Answer A.
$f(n^2) \text{ versus }f(n)^2 \color{red}{\text{ asymptomatically }}$
1.Take $f(n) = logn$. $ \text{ }f(n^2) = 2logn$ and $f(n)^2 = logn logn$.
Here $\color{green}{f(n^2) < f(n)^2 }\\$
2.Take $f(n) = e^n$. $ \text{ }f(n^2) = e^{n^2}$ and $f(n)^2 = e^n e^n = e^{2n}$.
Here $\color{blue}{f(n^2) > f(n)^2 } $.
You can verify this by taking $log$ both sides in $e^{n^2}$ and $e^{2n}\\$.
3.Take $f(n)$ as polynomial say, $f(n) = n^3$. $f(n^2) = {(n^2)^3 = n^6}$ and $f(n)^2 = {(n^3)^2 = n^6}$.

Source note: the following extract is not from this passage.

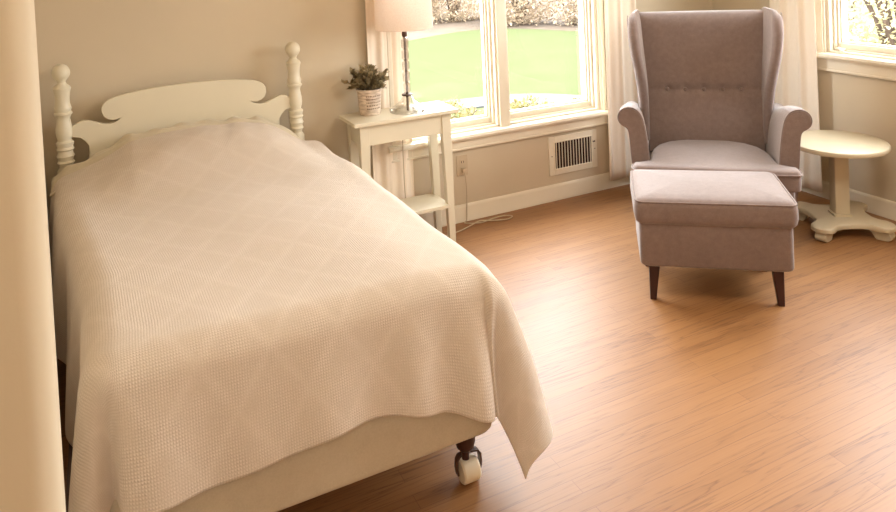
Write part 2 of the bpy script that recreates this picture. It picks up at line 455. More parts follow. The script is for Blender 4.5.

Here $\mathbf{\color{violet}{f(n^2) = f(n)^2 }}\\ $
Option A.
$f(n^2)=Θ(f(n)^2)$ which is $f(n^2) =f(n)^2$.when f(n) is a polynomial function.
This is TRUE because of point 3.
Option B.
$f(n^2)=o(f(n)^2)$ which is $f(n^2) < f(n)^2$.
Obviously this is false beacuse it depends on $f(n)$.
Option C.
$f(n^2)=O(f(n)^2)$ which is $f(n^2) \leq f(n)^2$. when $f(n)$ is an exponential function.
This is false because of point 2 mentioned above.
Option D
$f(n^2)=Ω(f(n)^2)$ which is $f(n^2) \geq f(n)^2$.
Obviously this is false beacuse it depends on $f(n)$.